La troisième partie recherche à saisir les particularismes régionaux en Grèce (Michel Sève, Christine Hoët-Van Cauwenberghe & Maria Kantiréa) et en Afrique (Sabine Lefèbvre), et ceux des églises de l’Antiquité tardive (Rudolf Haensch). M. Sève montre que dans la colonie romaine de Philippes en Macédoine « l’oubli pur et simple » est responsable, loin de toute damnation officielle, de la détérioration des monuments des notables de la colonie. Dans une contribution originale, C. Hoët-Van Cauwenberghe analyse les cas de Spartiaticus (de la célèbre famille des Euryclides) à Messène, de Philopappos (prince de Commagène) et d’Hérode Atticus à Athènes, qui ont pu connaître tous trois des variations locales et grecques de la damnatio memoriae, signes en tout cas de l’intégration de ces potentats dans l’Empire. Pour M. Kantiréa, la damnatio memoriae affectant des Julio-Claudiens et des Flaviens, si elle a pu certes occasionner un véritable turn-over des images impériales dans le Métrôon d’Olympie, n’a pas abouti à une complète destruction des statues qui, sacrées, étaient déposées (et donc conservées) dans le trésor des Cyrénéens. S. Lefèbvre a repéré en Afrique une volonté des autorités locales de laisser exposer les martelages qui concernaient des empereurs ou leurs proches (Géta à Lepcis Magna et à Timgad, le même et Plautien à Lepcis Magna) ou un notable local (à Cuicul) qu’elle interprète comme une « pédagogie du martelage en Afrique ». La pluralité des situations locales explique sans aucun doute la permanence à l’époque tardive de la tentation d’effacer le nom de l’ennemi, l’hérétique ou l’évêque de la ville pour les ruraux (R. Haensch).

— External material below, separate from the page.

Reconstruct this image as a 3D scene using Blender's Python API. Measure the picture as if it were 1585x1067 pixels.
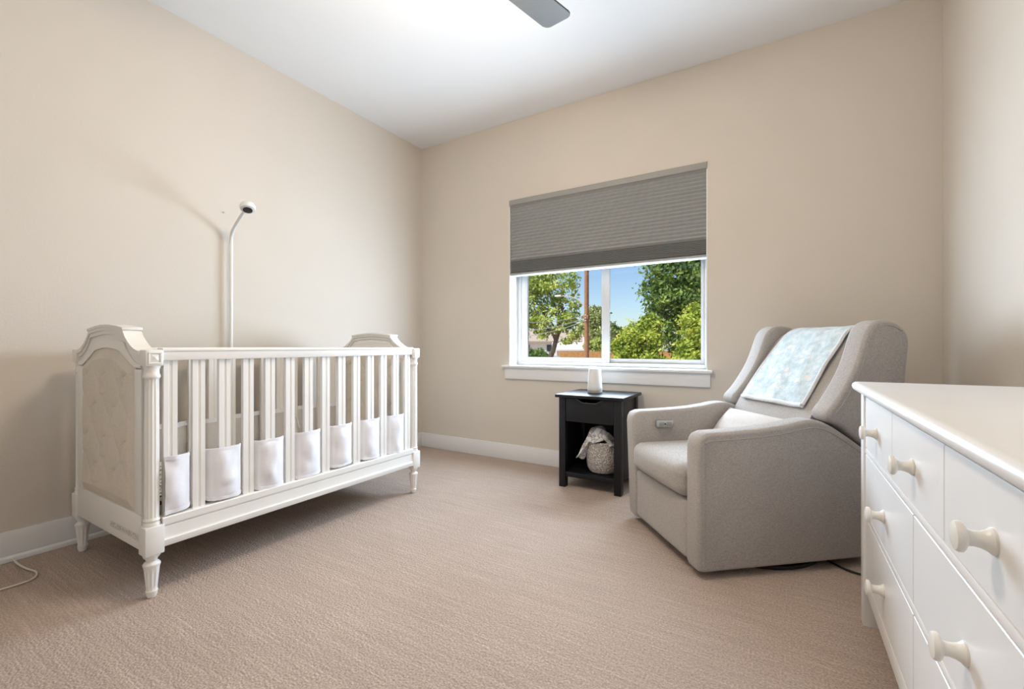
import bpy, bmesh, math, random
from mathutils import Vector, Matrix, noise

# ------------------------------------------------------------------ reset
for o in list(bpy.data.objects):
    bpy.data.objects.remove(o, do_unlink=True)
SC = bpy.context.scene
C = SC.collection
PI = math.pi

# ------------------------------------------------------------------ camera
CAM_H = 0.921
cd = bpy.data.cameras.new('camera')
cam = bpy.data.objects.new('camera', cd)
C.objects.link(cam)
cam.location = (0, 0, CAM_H)
cam.rotation_euler = (PI / 2, 0, math.atan(417.5 / 689.0))
cd.sensor_fit = 'HORIZONTAL'
cd.sensor_width = 36
cd.lens = 36 * 689.0 / 1585.0
cd.shift_y = 2.5 / 1585.0
cd.clip_start = 0.05
cd.clip_end = 600
SC.camera = cam

# ------------------------------------------------------------------ world, sun, window daylight, exposure
W = bpy.data.worlds.new('world')
SC.world = W
W.use_nodes = True
wn = W.node_tree.nodes
wl = W.node_tree.links
sky = wn.new('ShaderNodeTexSky')
sky.sky_type = 'NISHITA'
sky.sun_disc = False
sky.sun_elevation = math.radians(52)
sky.sun_rotation = math.radians(200)
sky.air_density = 1.0
sky.dust_density = 0.6
sky.ozone_density = 4.0
wl.new(sky.outputs[0], wn['Background'].inputs['Color'])
wn['Background'].inputs['Strength'].default_value = 0.145

sd = bpy.data.lights.new('sun', 'SUN')
sd.energy = 5.4
sd.angle = math.radians(0.6)
sd.color = (1.0, 0.95, 0.86)
sun = bpy.data.objects.new('sun', sd)
C.objects.link(sun)
sun.location = (-6, -14, 18)
sun.rotation_euler = Vector((6.5, 11.0, -16.0)).to_track_quat('-Z', 'Y').to_euler()

# daylight coming in through the uncovered lower half of the window
ad = bpy.data.lights.new('window_daylight', 'AREA')
ad.shape = 'RECTANGLE'
ad.size = 1.36
ad.size_y = 0.66
ad.energy = 69
ad.color = (0.66, 0.825, 1.0)
day = bpy.data.objects.new('window_daylight', ad)
C.objects.link(day)
day.location = (-1.15, 3.190, 1.13)
day.rotation_euler = (-PI / 2, 0, 0)

FILL_GLOW = 60.0  # emission strength of the fill globe added under the fan, out of view
VS = SC.view_settings
VS.view_transform = 'Standard'
VS.look = 'None'
VS.exposure = 0.0
VS.gamma = 1.0
VS.use_curve_mapping = False

# ------------------------------------------------------------------ materials
def new_mat(name):
    m = bpy.data.materials.new(name)
    m.use_nodes = True
    nt = m.node_tree
    b = nt.nodes['Principled BSDF']
    return m, nt, b

def N(nt, t, **kw):
    n = nt.nodes.new(t)
    for k, v in kw.items():
        setattr(n, k, v)
    return n

def coord(nt, scale=(1, 1, 1), kind='Object', rot=(0, 0, 0)):
    tc = N(nt, 'ShaderNodeTexCoord')
    mp = N(nt, 'ShaderNodeMapping')
    mp.inputs['Scale'].default_value = scale
    mp.inputs['Rotation'].default_value = rot
    nt.links.new(tc.outputs[kind], mp.inputs['Vector'])
    return mp.outputs[0]

def ramp(nt, src, stops):
    r = N(nt, 'ShaderNodeValToRGB')
    e = r.color_ramp.elements
    while len(e) < len(stops):
        e.new(0.5)
    for i, (p, c) in enumerate(stops):
        e[i].position = p
        e[i].color = (*c, 1)
    nt.links.new(src, r.inputs[0])
    return r.outputs[0]

def noise_tex(nt, vec, scale, detail=3, rough=0.55):
    n = N(nt, 'ShaderNodeTexNoise')
    n.inputs['Scale'].default_value = scale
    n.inputs['Detail'].default_value = detail
    n.inputs['Roughness'].default_value = rough
    nt.links.new(vec, n.inputs['Vector'])
    return n.outputs['Fac']

def bump(nt, b, h, strength=0.2, dist=0.01):
    n = N(nt, 'ShaderNodeBump')
    n.inputs['Strength'].default_value = strength
    n.inputs['Distance'].default_value = dist
    nt.links.new(h, n.inputs['Height'])
    nt.links.new(n.outputs[0], b.inputs['Normal'])

def shade(col, k):
    return tuple(max(0, min(1, c * k)) for c in col)

def paint(name, col, rough=0.5, var=0.05, nscale=4, bscale=0, bstr=0.05, bdist=0.003, metal=0.0, spec=0.5):
    m, nt, b = new_mat(name)
    v = coord(nt)
    nt.links.new(ramp(nt, noise_tex(nt, v, nscale), [(0.3, shade(col, 1 - var)), (0.7, shade(col, 1 + var))]), b.inputs['Base Color'])
    b.inputs['Roughness'].default_value = rough
    b.inputs['Metallic'].default_value = metal
    b.inputs['Specular IOR Level'].default_value = spec
    if bscale:
        bump(nt, b, noise_tex(nt, v, bscale, 2), bstr, bdist)
    return m

def math_node(nt, op, a, bval=None):
    n = N(nt, 'ShaderNodeMath', operation=op)
    for i, x in enumerate((a, bval)):
        if x is None:
            continue
        if isinstance(x, (int, float)):
            n.inputs[i].default_value = x
        else:
            nt.links.new(x, n.inputs[i])
    return n.outputs[0]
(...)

La quatrième et dernière partie étend les investigations à l’Empire chrétien : les recherches sur le Code Théodosien (María Victoria Escribano Paño & Hélène Ménard), sur les corpus d’Augustin (Carles Buenacasa Pérez) ou de Grégoire le Grand (Karine Merlin) et les enquêtes prosopographiques (Janine Desmulliez) en fournissent les temps forts. C. Buenacasa Pérez ouvre cette partie par une réflexion de grande amplitude sur les procédés de l’Église catholique (et d’Augustin en particulier) pour dénaturer puis faire oublier le donatisme africain. M.V. Escribano Paño (sur les Eunomiens) et H. Ménard (autour de la révolte d’Héraclien en 413) décortiquent les lois du Code Théodosien afin de montrer que, selon les cas, la loi accompagne ou bien ignore la décision de damnatio memoriae. J. Desmulliez note que les évêques hérétiques de Naples au IVe siècle ne sont pas victimes d’une quelconque damnatio memoriae dans les sources chrétiennes postérieures (elle remarque la même chose pour un évêque schismatique du VIe siècle cité par Grégoire le Grand). K. Merlin clôt cette partie en examinant les efforts du pape Grégoire le Grand pour défendre la mémoire de Maximianus de Syracuse dont les sentences ont pu être mises en cause après sa mort en 594.
L’abondance d’informations et la nouveauté de bien des points de vue sont les points forts de ce livre qui constitue le jalon majeur d’une recherche qui n’en est plus à ses débuts et dont les perspectives sont très prometteuses.